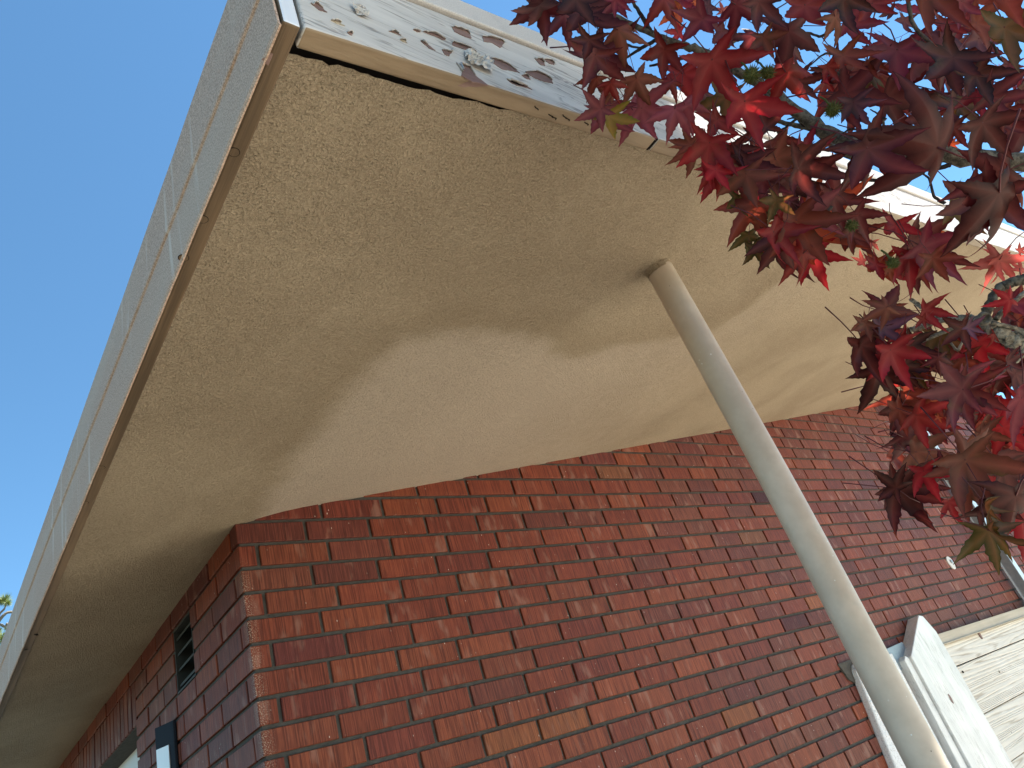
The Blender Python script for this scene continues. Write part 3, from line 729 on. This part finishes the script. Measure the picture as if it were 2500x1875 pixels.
--
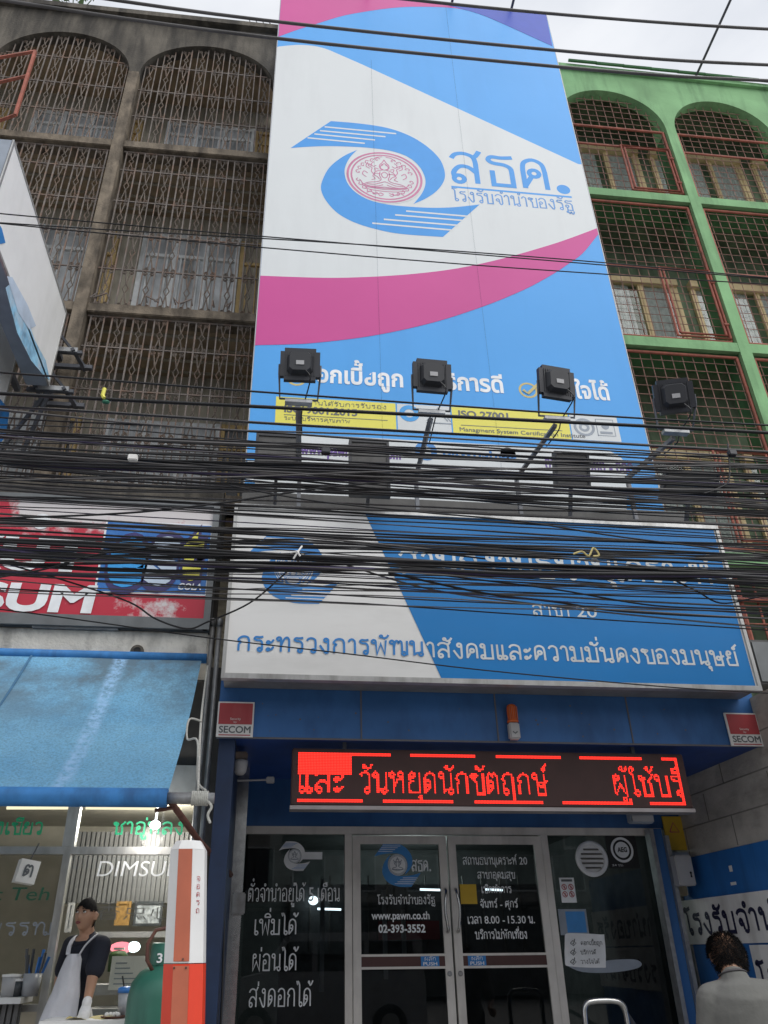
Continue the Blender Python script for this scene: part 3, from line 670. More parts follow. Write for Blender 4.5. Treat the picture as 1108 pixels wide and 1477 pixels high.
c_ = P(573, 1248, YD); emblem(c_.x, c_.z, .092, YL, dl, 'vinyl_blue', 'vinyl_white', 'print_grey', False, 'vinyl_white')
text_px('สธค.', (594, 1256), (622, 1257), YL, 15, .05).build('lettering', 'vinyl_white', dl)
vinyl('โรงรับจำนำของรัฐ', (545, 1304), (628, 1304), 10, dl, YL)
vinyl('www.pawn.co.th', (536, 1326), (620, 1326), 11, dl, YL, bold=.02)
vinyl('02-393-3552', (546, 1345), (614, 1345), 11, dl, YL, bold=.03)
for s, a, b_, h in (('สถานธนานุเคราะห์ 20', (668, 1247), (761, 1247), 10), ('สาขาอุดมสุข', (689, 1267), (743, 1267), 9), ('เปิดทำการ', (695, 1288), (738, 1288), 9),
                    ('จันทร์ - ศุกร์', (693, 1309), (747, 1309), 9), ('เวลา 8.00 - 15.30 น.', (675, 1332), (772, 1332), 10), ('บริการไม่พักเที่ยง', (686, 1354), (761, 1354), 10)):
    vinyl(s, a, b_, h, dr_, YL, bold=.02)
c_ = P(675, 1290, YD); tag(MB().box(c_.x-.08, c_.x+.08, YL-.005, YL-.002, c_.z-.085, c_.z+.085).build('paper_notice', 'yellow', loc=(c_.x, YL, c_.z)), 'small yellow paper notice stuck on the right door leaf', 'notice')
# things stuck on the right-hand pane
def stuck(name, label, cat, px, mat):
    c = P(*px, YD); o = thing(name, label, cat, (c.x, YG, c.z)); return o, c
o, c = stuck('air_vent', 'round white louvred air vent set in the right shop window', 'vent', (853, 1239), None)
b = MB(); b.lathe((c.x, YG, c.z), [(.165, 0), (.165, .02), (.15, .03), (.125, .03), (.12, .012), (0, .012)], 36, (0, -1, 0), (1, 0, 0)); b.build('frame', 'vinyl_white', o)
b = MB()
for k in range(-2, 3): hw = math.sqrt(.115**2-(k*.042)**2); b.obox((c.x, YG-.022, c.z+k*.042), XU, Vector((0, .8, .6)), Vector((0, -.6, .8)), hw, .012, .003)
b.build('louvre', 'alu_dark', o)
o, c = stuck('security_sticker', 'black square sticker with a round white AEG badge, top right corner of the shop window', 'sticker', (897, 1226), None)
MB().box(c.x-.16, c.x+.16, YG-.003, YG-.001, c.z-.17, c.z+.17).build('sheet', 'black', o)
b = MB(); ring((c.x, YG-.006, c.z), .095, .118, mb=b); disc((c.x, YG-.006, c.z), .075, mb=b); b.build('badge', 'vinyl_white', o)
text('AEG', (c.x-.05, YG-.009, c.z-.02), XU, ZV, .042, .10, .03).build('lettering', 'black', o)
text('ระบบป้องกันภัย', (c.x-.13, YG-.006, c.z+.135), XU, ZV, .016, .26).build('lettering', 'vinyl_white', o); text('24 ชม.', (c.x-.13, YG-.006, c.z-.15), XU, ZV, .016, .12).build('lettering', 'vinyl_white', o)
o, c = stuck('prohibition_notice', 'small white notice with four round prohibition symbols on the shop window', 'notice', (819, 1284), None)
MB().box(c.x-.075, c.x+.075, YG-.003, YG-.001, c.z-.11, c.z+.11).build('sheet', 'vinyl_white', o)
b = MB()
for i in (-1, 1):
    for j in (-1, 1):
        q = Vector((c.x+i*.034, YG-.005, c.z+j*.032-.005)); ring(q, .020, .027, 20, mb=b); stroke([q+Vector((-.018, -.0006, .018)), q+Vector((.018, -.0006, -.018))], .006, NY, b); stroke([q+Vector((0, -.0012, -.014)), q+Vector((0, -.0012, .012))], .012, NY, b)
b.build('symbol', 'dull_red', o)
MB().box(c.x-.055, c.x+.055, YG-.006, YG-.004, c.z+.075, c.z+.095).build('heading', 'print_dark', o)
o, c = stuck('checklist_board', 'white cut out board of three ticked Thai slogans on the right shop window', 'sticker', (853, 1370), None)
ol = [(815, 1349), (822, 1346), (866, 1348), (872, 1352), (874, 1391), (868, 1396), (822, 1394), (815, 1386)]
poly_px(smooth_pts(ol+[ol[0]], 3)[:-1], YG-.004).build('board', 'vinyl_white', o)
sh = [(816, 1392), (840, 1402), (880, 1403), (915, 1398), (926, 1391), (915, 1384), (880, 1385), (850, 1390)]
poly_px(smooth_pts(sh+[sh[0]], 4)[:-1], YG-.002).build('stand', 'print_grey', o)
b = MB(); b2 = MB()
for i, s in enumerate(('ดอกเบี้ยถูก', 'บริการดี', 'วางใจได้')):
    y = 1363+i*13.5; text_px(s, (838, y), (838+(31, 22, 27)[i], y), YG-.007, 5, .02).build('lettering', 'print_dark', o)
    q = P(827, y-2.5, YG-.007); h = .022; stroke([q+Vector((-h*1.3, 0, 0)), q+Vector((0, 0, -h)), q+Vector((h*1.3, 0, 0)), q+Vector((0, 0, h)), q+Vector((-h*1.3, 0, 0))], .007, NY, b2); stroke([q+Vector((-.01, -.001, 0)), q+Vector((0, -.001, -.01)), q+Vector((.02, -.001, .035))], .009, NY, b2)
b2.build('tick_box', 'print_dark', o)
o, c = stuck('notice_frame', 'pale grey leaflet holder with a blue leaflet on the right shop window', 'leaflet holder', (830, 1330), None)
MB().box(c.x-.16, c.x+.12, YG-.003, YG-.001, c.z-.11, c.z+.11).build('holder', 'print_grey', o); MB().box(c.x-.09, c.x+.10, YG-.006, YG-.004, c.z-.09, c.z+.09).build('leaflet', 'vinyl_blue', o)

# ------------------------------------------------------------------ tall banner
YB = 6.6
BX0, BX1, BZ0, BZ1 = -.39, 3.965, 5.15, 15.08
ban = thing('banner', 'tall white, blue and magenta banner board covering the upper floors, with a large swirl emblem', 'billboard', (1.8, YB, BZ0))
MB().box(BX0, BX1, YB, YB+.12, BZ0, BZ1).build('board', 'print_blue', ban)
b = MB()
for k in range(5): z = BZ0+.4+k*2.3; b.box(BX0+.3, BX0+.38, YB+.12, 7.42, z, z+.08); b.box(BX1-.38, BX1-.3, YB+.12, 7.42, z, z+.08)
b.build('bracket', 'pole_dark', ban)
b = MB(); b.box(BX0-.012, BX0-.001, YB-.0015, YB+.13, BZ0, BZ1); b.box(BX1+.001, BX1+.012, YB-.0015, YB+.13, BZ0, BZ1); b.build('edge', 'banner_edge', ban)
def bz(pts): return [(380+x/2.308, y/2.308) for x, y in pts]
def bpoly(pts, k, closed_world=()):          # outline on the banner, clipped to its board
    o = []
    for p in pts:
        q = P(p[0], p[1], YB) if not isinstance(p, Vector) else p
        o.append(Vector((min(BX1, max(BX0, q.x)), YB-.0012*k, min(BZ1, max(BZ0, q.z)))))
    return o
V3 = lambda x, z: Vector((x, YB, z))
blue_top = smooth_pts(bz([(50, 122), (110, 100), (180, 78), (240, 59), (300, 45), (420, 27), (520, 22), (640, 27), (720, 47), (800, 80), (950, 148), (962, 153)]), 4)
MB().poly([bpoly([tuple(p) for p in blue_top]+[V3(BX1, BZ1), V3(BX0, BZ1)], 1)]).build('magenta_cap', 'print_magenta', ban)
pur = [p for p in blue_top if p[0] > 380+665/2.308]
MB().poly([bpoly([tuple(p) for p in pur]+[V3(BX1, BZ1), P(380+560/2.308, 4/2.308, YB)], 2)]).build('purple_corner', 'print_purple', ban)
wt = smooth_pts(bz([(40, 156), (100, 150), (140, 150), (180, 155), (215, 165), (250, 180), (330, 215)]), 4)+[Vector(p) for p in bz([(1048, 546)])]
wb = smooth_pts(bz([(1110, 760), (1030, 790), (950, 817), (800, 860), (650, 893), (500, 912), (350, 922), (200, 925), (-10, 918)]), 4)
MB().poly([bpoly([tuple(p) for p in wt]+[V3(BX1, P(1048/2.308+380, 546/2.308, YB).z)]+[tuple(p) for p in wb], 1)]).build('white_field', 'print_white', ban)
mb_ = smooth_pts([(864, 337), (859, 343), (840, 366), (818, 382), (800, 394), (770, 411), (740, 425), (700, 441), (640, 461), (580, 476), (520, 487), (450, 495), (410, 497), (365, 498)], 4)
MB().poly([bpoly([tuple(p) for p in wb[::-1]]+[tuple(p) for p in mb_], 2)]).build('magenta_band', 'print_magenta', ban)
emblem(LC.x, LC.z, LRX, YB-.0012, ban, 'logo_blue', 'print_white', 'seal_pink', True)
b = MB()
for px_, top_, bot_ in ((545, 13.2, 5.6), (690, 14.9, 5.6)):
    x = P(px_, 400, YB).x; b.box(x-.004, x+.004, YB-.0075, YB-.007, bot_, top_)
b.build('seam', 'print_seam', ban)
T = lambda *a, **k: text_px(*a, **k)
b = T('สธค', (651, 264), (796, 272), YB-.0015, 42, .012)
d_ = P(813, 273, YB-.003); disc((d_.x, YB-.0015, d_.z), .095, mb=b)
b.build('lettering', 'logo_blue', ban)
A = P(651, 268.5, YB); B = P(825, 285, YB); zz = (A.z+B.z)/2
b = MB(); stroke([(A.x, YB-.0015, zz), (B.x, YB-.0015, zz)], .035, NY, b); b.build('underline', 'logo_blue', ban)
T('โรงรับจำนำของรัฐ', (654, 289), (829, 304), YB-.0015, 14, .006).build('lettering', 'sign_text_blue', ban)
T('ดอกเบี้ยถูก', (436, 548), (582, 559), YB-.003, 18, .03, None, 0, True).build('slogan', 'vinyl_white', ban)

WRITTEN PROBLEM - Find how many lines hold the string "pixels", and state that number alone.

FINISHED ANSWER - 2